• **INFORMATION SHOWN**
—————
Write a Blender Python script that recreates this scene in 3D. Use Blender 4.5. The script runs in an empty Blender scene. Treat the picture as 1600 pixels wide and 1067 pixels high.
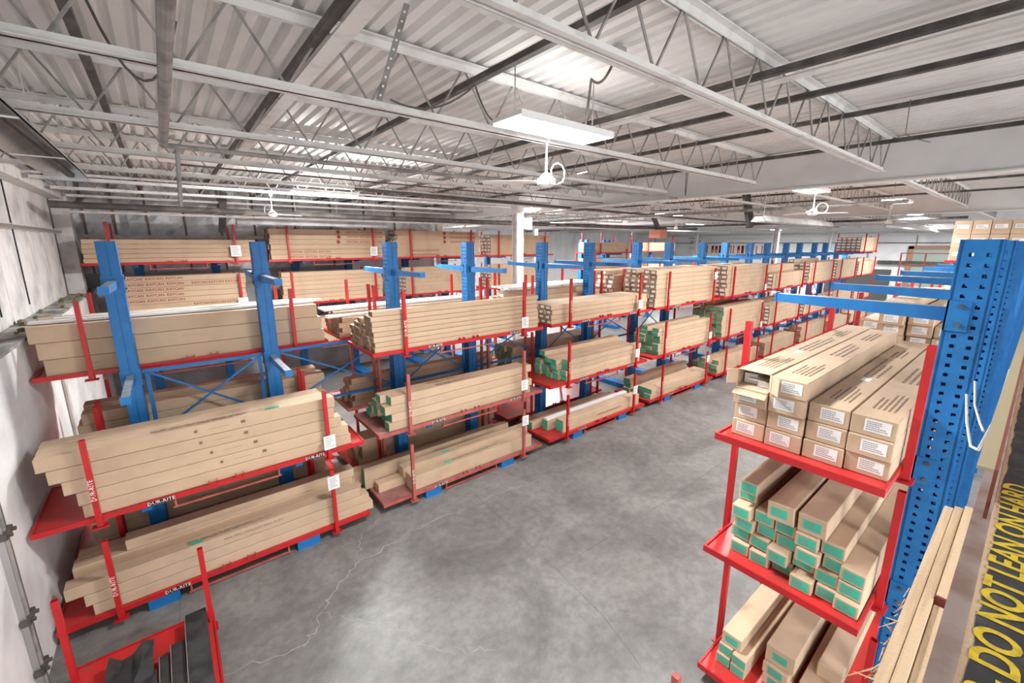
import bpy, bmesh, math, random
from mathutils import Vector, Matrix
R = math.radians
random.seed(7)
scene = bpy.context.scene
col = scene.collection

# ------------------------------------------------------------------ camera, world, exposure
cam = bpy.data.cameras.new('camera'); cam_o = bpy.data.objects.new('camera', cam); col.objects.link(cam_o)
cam.sensor_width = 36; cam.lens = 666.8 / 1600 * 36
cam.shift_x = (800 - 808) / 1600; cam.shift_y = (522 - 533.5) / 1600
cam.clip_start = 0.02; cam.clip_end = 200
cam_o.location = (0, 0, 4.6); cam_o.rotation_euler = (R(90 - 11.98), 0, R(-39.2))
scene.camera = cam_o
world = bpy.data.worlds.new('world'); scene.world = world; world.use_nodes = True
world.node_tree.nodes['Background'].inputs[0].default_value = (1, 1, 1, 1)
world.node_tree.nodes['Background'].inputs[1].default_value = 0.3
scene.view_settings.view_transform = 'Standard'; scene.view_settings.look = 'None'
scene.view_settings.gamma = 1; scene.view_settings.use_curve_mapping = False
scene.view_settings.exposure = 0.82
LAMP_W = 172

def area_lamp(name, x, y, z, sx, sy, w):
    l = bpy.data.lights.new(name, 'AREA'); l.shape = 'RECTANGLE'; l.size = sx; l.size_y = sy
    l.energy = w; l.color = (1.0, 0.985, 0.96); l.spread = R(170)
    o = bpy.data.objects.new(name, l); col.objects.link(o); o.location = (x, y, z)
    return o
# lamps of the hall, last row added out of view: (u, v, length along u, width, watts factor)
FIX = [(3.1, 3.2, 1.22, .42, 1.0), (2.9, 10.1, 1.35, .3, 1.35), (10.3, 3.3, 1.3, .42, 1.1), (15.0, 9.3, 1.3, .42, 1.3),
       (14.9, 2.7, 1.3, .42, 1.0), (15.7, 16.3, 1.3, .3, 1.6), (10.6, 19.0, 2.2, .25, 1.8), (21.5, 3.4, 1.3, .42, 1.3), (23.5, 12.9, 1.3, .42, 1.6),
       (31.0, 9.0, 1.3, .42, 1.7), (31.0, 3.6, 1.3, .42, 1.6), (31.0, 20.0, 1.3, .42, 2.0), (20.5, 21.5, 1.3, .42, 1.8),
       (38.0, 14.0, 1.3, .42, 2.2), (39.5, 5.0, 1.3, .42, 2.0), (9.5, 10.3, 1.3, .42, 1.3),
       (-.9, -2.6, 1.22, .42, .5), (3.1, -3.9, 1.22, .42, .8), (9.5, -3.6, 1.22, .42, 1.2), (16, -3.6, 1.22, .42, 1.0)]  # unseen lamps added beyond the right-hand rack to brighten the hall
for i, (u, v, sx, sy, f) in enumerate(FIX):
    area_lamp('lamp_light', u, v, 5.63, sx, sy, LAMP_W * f)
    up = area_lamp('lamp_uplight', u, v, 5.76, sx, sy, LAMP_W * f * .015); up.rotation_euler = (R(180), 0, 0)   # the slots along the housing top
    if sy <= .3:                                               # bare strip tubes shine to the sides as well
        for k in (-.4, 0, .4):
            pl_ = bpy.data.lights.new('tube_light', 'POINT'); pl_.energy = 75; pl_.shadow_soft_size = .06; pl_.color = (1, .99, .97)
            po = bpy.data.objects.new('tube_light', pl_); col.objects.link(po); po.location = (u + k, v, 5.56)

# added fill lights on the unseen camera side, standing in for daylight
for u in (1.5, 9.5, 17.5, 25.5, 33.5):
    o = area_lamp('side_fill', u, -6.9, 2.3, 5.6, 4.4, 215); o.rotation_euler = (R(90), 0, 0); o.data.color = (.95, .98, 1)
# ------------------------------------------------------------------ materials
def mat(name, c, rough=.6, metal=0., var=0., noise=0., nscale=8., bump=0., bscale=60., emis=None, es=1., c2=None, thr=(.45, .65), stretch=None):
    m = bpy.data.materials.new(name); m.use_nodes = True
    nt = m.node_tree; b = nt.nodes['Principled BSDF']
    b.inputs['Roughness'].default_value = rough; b.inputs['Metallic'].default_value = metal
    rgb = nt.nodes.new('ShaderNodeRGB'); rgb.outputs[0].default_value = (*c, 1); out = rgb.outputs[0]
    tc = nt.nodes.new('ShaderNodeTexCoord')
    if noise or c2:
        n = nt.nodes.new('ShaderNodeTexNoise'); n.inputs['Scale'].default_value = nscale; n.inputs['Detail'].default_value = 6
        if stretch:
            mp = nt.nodes.new('ShaderNodeMapping'); mp.inputs['Scale'].default_value = (stretch, 1, 1)
            nt.links.new(tc.outputs['Object'], mp.inputs['Vector']); nt.links.new(mp.outputs[0], n.inputs['Vector'])
        else: nt.links.new(tc.outputs['Object'], n.inputs['Vector'])
        mx = nt.nodes.new('ShaderNodeMix'); mx.data_type = 'RGBA'
        rr = nt.nodes.new('ShaderNodeMapRange'); rr.inputs[1].default_value = thr[0]; rr.inputs[2].default_value = thr[1]
        nt.links.new(n.outputs['Fac'], rr.inputs[0]); nt.links.new(rr.outputs[0], mx.inputs[0])
        nt.links.new(out, mx.inputs[6]); cc = c2 if c2 else tuple(x * (1 - noise) for x in c)
        mx.inputs[7].default_value = (*cc, 1); out = mx.outputs[2]
    if var:
        oi = nt.nodes.new('ShaderNodeObjectInfo'); hs = nt.nodes.new('ShaderNodeHueSaturation')
        mr = nt.nodes.new('ShaderNodeMapRange'); mr.inputs[3].default_value = 1 - var; mr.inputs[4].default_value = 1 + var
        nt.links.new(oi.outputs['Random'], mr.inputs[0]); nt.links.new(mr.outputs[0], hs.inputs['Value'])
        nt.links.new(out, hs.inputs['Color']); out = hs.outputs[0]
    nt.links.new(out, b.inputs['Base Color'])
    if bump:
        n2 = nt.nodes.new('ShaderNodeTexNoise'); n2.inputs['Scale'].default_value = bscale; n2.inputs['Detail'].default_value = 5
        nt.links.new(tc.outputs['Object'], n2.inputs['Vector'])
        bp = nt.nodes.new('ShaderNodeBump'); bp.inputs['Strength'].default_value = bump; bp.inputs['Distance'].default_value = .02
        nt.links.new(n2.outputs['Fac'], bp.inputs['Height']); nt.links.new(bp.outputs[0], b.inputs['Normal'])
    if emis:
        b.inputs['Emission Color'].default_value = (*emis, 1); b.inputs['Emission Strength'].default_value = es
    return m
M = dict(
    red=mat('red_paint', (.50, .010, .014), .42, c2=(.40, .016, .018), nscale=9),
    redfade=mat('faded_red_paint', (.42, .105, .085), .55, c2=(.34, .07, .06), nscale=7),
    reddeck=mat('red_deck_paint', (.58, .03, .03), .3, c2=(.40, .05, .045), nscale=4),
    pinkdeck=mat('worn_deck_paint', (.33, .16, .14), .55, c2=(.24, .09, .08), nscale=3),
    blue=mat('blue_paint', (.006, .135, .40), .5, c2=(.01, .17, .46), nscale=6),
    bluegrey=mat('worn_blue_paint', (.30, .33, .36), .5, c2=(.16, .24, .34), nscale=9),
    card=mat('cardboard', (.54, .395, .272), .85, var=.09, noise=.10, nscale=3, bump=.12, bscale=14),
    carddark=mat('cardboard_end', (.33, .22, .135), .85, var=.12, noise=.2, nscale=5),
    cardin=mat('cardboard_inside', (.40, .27, .16), .9),
    cardgap=mat('seam_shadow_line', (.10, .07, .045), .9),
    ink=mat('brown_ink', (.20, .135, .09), .8), inkred=mat('red_ink', (.27, .05, .035), .8),
    greylabelink=mat('grey_ink', (.24, .24, .27), .8),
    green=mat('green_sticker', (.035, .50, .33), .5, var=.06), greendark=mat('green_end_label', (.055, .44, .27), .6, var=.15),
    white=mat('white_paper', (.82, .82, .80), .6), black=mat('black_gap', (.01, .01, .012), .7),
    steelwhite=mat('white_painted_steel', (.70, .685, .665), .5, c2=(.48, .465, .445), nscale=5, thr=(.5, .75)),
    deckwhite=mat('white_painted_deck', (.78, .765, .745), .5, c2=(.60, .585, .565), nscale=1.1, thr=(.5, .8)),
    rod=mat('dull_grey_steel', (.30, .285, .27), .5, c2=(.16, .15, .14), nscale=6),
    darkpipe=mat('dark_pipe', (.055, .05, .046), .55, c2=(.12, .11, .10), nscale=5),
    galv=mat('galvanised', (.45, .45, .44), .35, .7), alu=mat('aluminium_reflector', (.6, .61, .61), .35, .35, noise=.3, nscale=3),
    fan=mat('fan_white', (.80, .80, .79), .35),
    girder=mat('girder_grey', (.76, .755, .75), .5, noise=.08, nscale=2),
    wood=mat('rough_lumber', (.50, .365, .235), .85, c2=(.38, .26, .16), nscale=26, bump=.3, bscale=60, stretch=.06),
    woodsplit=mat('split_wood', (.58, .42, .26), .9, c2=(.50, .32, .17), nscale=30),
    rail=mat('worn_steel_rail', (.36, .30, .28), .45, .2, c2=(.26, .17, .15), nscale=7),
    blacktape=mat('black_painted_board', (.018, .018, .02), .75, c2=(.05, .048, .048), nscale=18),
    yellow=mat('yellow_paint', (.62, .44, .015), .6, c2=(.42, .30, .02), nscale=60),
    blackmetal=mat('black_sheet_metal', (.022, .024, .027), .4, c2=(.05, .052, .056), nscale=5),
    foil=mat('foil_lining', (.74, .75, .75), .38, .1, c2=(.48, .48, .48), nscale=1.3, bump=.8, bscale=3),
    block=mat('grey_block', (.36, .35, .34), .85, noise=.25, nscale=3),
    orange=mat('orange_paint', (.75, .12, .02), .5), lens=mat('lamp_lens', (1, 1, 1), .5, emis=(1, .99, .97), es=9),
    farwhite=mat('far_white_wall', (.82, .83, .85), .6, c2=(.62, .63, .65), nscale=.8, thr=(.5, .8)),
    glass=mat('dull_glass', (.35, .42, .38), .15), rope=mat('white_strap', (.75, .73, .70), .5),
)
def floor_mat():
    m = bpy.data.materials.new('polished_concrete'); m.use_nodes = True; nt = m.node_tree; b = nt.nodes['Principled BSDF']
    tc = nt.nodes.new('ShaderNodeTexCoord')
    def noise(sc, det, rough=.6, dist=0):
        n = nt.nodes.new('ShaderNodeTexNoise'); n.inputs['Scale'].default_value = sc; n.inputs['Detail'].default_value = det
        n.inputs['Roughness'].default_value = rough; n.inputs['Distortion'].default_value = dist
        nt.links.new(tc.outputs['Object'], n.inputs['Vector']); return n.outputs['Fac']
    r1 = nt.nodes.new('ShaderNodeValToRGB'); r1.color_ramp.elements[0].position = .32; r1.color_ramp.elements[1].position = .68
    r1.color_ramp.elements[0].color = (.135, .133, .13, 1); r1.color_ramp.elements[1].color = (.275, .272, .265, 1)
    nt.links.new(noise(.75, 10, .68, .6), r1.inputs[0])
    mx = nt.nodes.new('ShaderNodeMix'); mx.data_type = 'RGBA'; mx.blend_type = 'MULTIPLY'; mx.inputs[0].default_value = .8
    r2 = nt.nodes.new('ShaderNodeValToRGB'); r2.color_ramp.elements[0].position = .35; r2.color_ramp.elements[1].position = .62
    r2.color_ramp.elements[0].color = (.70, .70, .70, 1); r2.color_ramp.elements[1].color = (1.08, 1.08, 1.08, 1)
    nt.links.new(noise(7, 8, .7), r2.inputs[0]); nt.links.new(r1.outputs[0], mx.inputs[6]); nt.links.new(r2.outputs[0], mx.inputs[7])
    nt.links.new(mx.outputs[2], b.inputs['Base Color'])
    mr = nt.nodes.new('ShaderNodeMapRange'); mr.inputs[3].default_value = .32; mr.inputs[4].default_value = .6
    nt.links.new(noise(2.2, 6), mr.inputs[0]); nt.links.new(mr.outputs[0], b.inputs['Roughness'])
    return m
M['floor'] = floor_mat()
def block_mat(name, c, c2, bw=.4, bh=.2, axis='YZ', strength=.5):
    m = bpy.data.materials.new(name); m.use_nodes = True; nt = m.node_tree; b = nt.nodes['Principled BSDF']
    tc = nt.nodes.new('ShaderNodeTexCoord'); sp = nt.nodes.new('ShaderNodeSeparateXYZ'); cb = nt.nodes.new('ShaderNodeCombineXYZ')
    nt.links.new(tc.outputs['Object'], sp.inputs[0])
    nt.links.new(sp.outputs[axis[0]], cb.inputs[0]); nt.links.new(sp.outputs[axis[1]], cb.inputs[1])
    br = nt.nodes.new('ShaderNodeTexBrick'); br.inputs['Scale'].default_value = 1; br.inputs['Brick Width'].default_value = bw
    br.inputs['Row Height'].default_value = bh; br.inputs['Mortar Size'].default_value = .006
    nt.links.new(cb.outputs[0], br.inputs['Vector'])
    n = nt.nodes.new('ShaderNodeTexNoise'); n.inputs['Scale'].default_value = 1.2; n.inputs['Detail'].default_value = 8
    nt.links.new(tc.outputs['Object'], n.inputs['Vector'])
    rp = nt.nodes.new('ShaderNodeValToRGB'); rp.color_ramp.elements[0].position = .38; rp.color_ramp.elements[1].position = .6
    rp.color_ramp.elements[0].color = (*c2, 1); rp.color_ramp.elements[1].color = (*c, 1)
    nt.links.new(n.outputs['Fac'], rp.inputs[0]); nt.links.new(rp.outputs[0], b.inputs['Base Color'])
    bp = nt.nodes.new('ShaderNodeBump'); bp.inputs['Strength'].default_value = strength; bp.inputs['Distance'].default_value = .01; bp.invert = True
    nt.links.new(br.outputs['Fac'], bp.inputs['Height']); nt.links.new(bp.outputs[0], b.inputs['Normal'])
    b.inputs['Roughness'].default_value = .75
    return m
M['blockwhite'] = block_mat('white_block_wall', (.80, .80, .80), (.60, .60, .605))
M['panel'] = mat('stained_panel', (.74, .73, .72), .8, c2=(.48, .47, .46), nscale=2.2, thr=(.42, .7), bump=.2, bscale=9)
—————
Emit the lines of the material exactly, from its first line to the line containing "col = scene.collection", inclusive; leave every picture out.

Write a Blender Python script that recreates this scene in 3D. Use Blender 4.5. The script runs in an empty Blender scene. Treat the picture as 1600 pixels wide and 1067 pixels high.
import bpy, bmesh, math, random
from mathutils import Vector, Matrix
R = math.radians
random.seed(7)
scene = bpy.context.scene
col = scene.collection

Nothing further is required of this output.